Wed 26 Nov 2014
UNISON, the trade union for police civilian staff, has condemned the statement by the Chief Constable of Police Scotland that more police staff will be made redundant.
George McIrvine, secretary of UNISON police staff Scotland branch said:
"This shows UNISON is right. Civilian police staff are facing big job losses and are the victims of the Scottish Governments policy to maintain police officers while cutting £1.1bn from the police budget. Both the chief constable and Scottish Justice Secretary are hiding behind the political statement to ‘maintain 17,234 police officers’ to pretend they are meeting the public’s priorities. This means the £1.1bn police cuts will decimate civilian police staff jobs."
George continued:
"We have built a modern balanced Scottish police force of hard working, high skilled civilians who are value for money and work side by side with our police officers to fight crime. Finger print officers, crime scene investigators, anti-fraud officers, intelligence analysis, forensics, legal clerical, custody officers, community safety officers, call centre staff and many more. These people have local knowledge and high technical skills and have reduced crime to its lowest level ever. The police service will not survive this outdated political pledge, it is death by 1000 officers."

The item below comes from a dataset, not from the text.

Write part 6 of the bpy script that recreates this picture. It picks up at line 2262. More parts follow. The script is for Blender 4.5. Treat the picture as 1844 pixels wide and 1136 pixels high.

Gerry Crawley UNISON police staff organiser said:
“The cuts confirmed today will take policing back to the 1970s, which will mean 1970s levels of crime. Civilian police staff are paying the price of the £1.1bn Scottish Government cuts. Frankly it’s the worst gutter politics. Ministers and senior police protecting their own jobs over hard working civilian police staff who actually fight crime on our streets. Just so they can say to the public we are ‘maintaining 1000 extra police officers’. UNISON will not stand by and see our modern police force decimated like this. The public need to recognise that a £1.1bn cut means losing every civilian post in the police force. Which will mean a rise in crime. It's politicians and top police putting their own job security over public safety.”
ENDS
Notes to Editor
1. Sir Stephen House gave evidence to MSPs yesterday 25 November 2014, along with the new justice secretary, Michael Matheson. Scotland's top police officer has said force support staff face further job cuts next year. Police Scotland Chief Constable Sir Stephen House said he was confident of making a target to save £1.1bn by 2026.But he warned the path ahead was "not smooth" and said every area, apart from police officer numbers, would be considered in the drive for savings. See: http://www.bbc.co.uk/news/uk-scotland-scotland-politics-30198580
2. UNISON is the biggest trade union in Scotland, and we are the biggest trade union representing police staff
3. Police staff stay in the job longer, specialise and advance in particular areas of work and are better value for public money. A police officer filling in the jobs left by redundant police staff costs the public more and takes an officer off of the street and putting them behind a desk. What’s the sense in that?
The "Thinner Blue Line" is now all but broken. Snapped by political dogma that will see less police on the streets as they "backfill" all those staff cuts. Perhaps they will just roll out more of the same and close all police offices to the public. Why not? It's what the answer has been so far.